Organic farming systems are designed with the aim of maintaining nutrients in organic reservoirs or in bioavailable mineral forms instead of just supplying nutrients through frequent fertilizer additions.
Many common agricultural practices, especially ploughing, disc-tillage and vegetation burning etc accelerate the decomposition of soil organic matter and leave the soil susceptible to wind and water erosion. However, there are alternative management practices that enhance soil health and allow sustained agricultural productivity.
Farmers have to be smart and adopt a range of good practices such as combining no tillage or minimum tillage with a protective crop cover and crop rotations. It maintains surface residues, roots and soil organic matter, helps control weeds, and enhances soil aggregation and intact large pores, in turn allowing water infiltration and reducing runoff and erosion.

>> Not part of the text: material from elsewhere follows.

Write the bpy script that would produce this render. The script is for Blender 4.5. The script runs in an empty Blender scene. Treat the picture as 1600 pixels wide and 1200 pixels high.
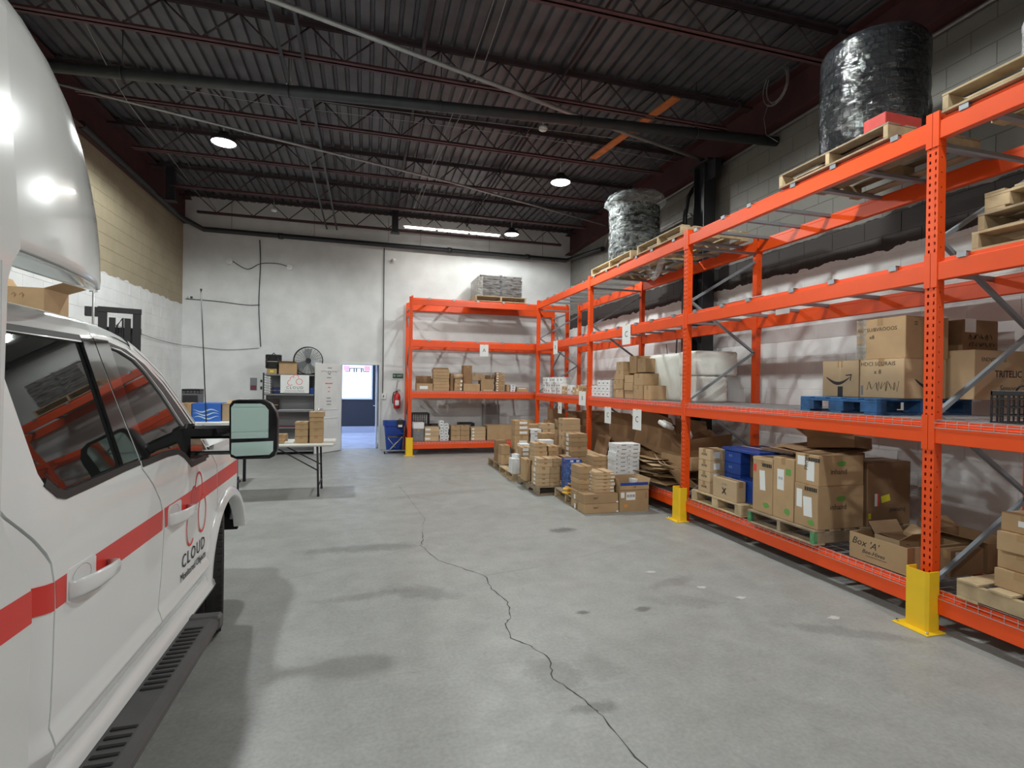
import bpy, bmesh, math, random
from mathutils import Vector, Matrix, Euler
from mathutils.geometry import tessellate_polygon
random.seed(7)
PI = math.pi
SC = bpy.context.scene
COL = SC.collection

# ------------------------------------------------------------------ camera
CAM_H = 1.618
yaw, pitch, roll = 0.2734, -0.0009, -0.0149
fwd = Vector((math.sin(yaw) * math.cos(pitch), math.cos(yaw) * math.cos(pitch), math.sin(pitch)))
rt = Vector((math.cos(yaw), -math.sin(yaw), 0))
upv = rt.cross(fwd)
rr = rt * math.cos(roll) - upv * math.sin(roll)
uu = rt * math.sin(roll) + upv * math.cos(roll)
cam = bpy.data.cameras.new('camera')
cam.sensor_width = 36.0
cam.lens = 36.0 * 809.9 / 1600
cam.clip_start = 0.05
cam_o = bpy.data.objects.new('camera', cam)
COL.objects.link(cam_o)
M = Matrix.Identity(4)
for i in range(3):
    M[i][0], M[i][1], M[i][2] = rr[i], uu[i], -fwd[i]
M[2][3] = CAM_H
cam_o.matrix_world = M
SC.camera = cam_o

# ------------------------------------------------------------------ world, exposure
SC.view_settings.view_transform = 'Standard'
SC.view_settings.look = 'None'
SC.view_settings.gamma = 1.0
SC.view_settings.exposure = 0.0
SC.view_settings.use_curve_mapping = False
wd = bpy.data.worlds.new('world'); SC.world = wd; wd.use_nodes = True
wd.node_tree.nodes['Background'].inputs[0].default_value = (0.55, 0.62, 0.72, 1)
wd.node_tree.nodes['Background'].inputs[1].default_value = 0.3

# ------------------------------------------------------------------ lamp positions and power
BAY_POWER = 350.0
BAYS = [(-2.0, 8.2, 4.97), (3.02, 8.0, 4.93), (3.12, 11.35, 5.0),
        (-2.0, 3.2, 4.97), (2.95, 3.5, 4.97), (-2.0, -1.6, 4.97), (2.9, -1.4, 4.97)]
BAY_K = [1.25, 1.1, 0.45, 1.1, 0.85, 1.25, 1.25]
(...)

In addition to making plant nutrients available, the diverse soil organisms that thrive in such conditions contribute to pest control and other vital ecological processes.
Through combining pasture and fodder species and manuring with food and fibre crop production, mixed crop-livestock systems also enhance soil organic matter and soil health.
Farmers need to carefully select diversified cropping systems or well-managed mixed crop-livestock systems to be able to maintain a balance in nutrient and organic matter supply and removal.
Farmers can take many actions to maintain, improve and rebuild their soils, especially soils that have been under cultivation for a long time.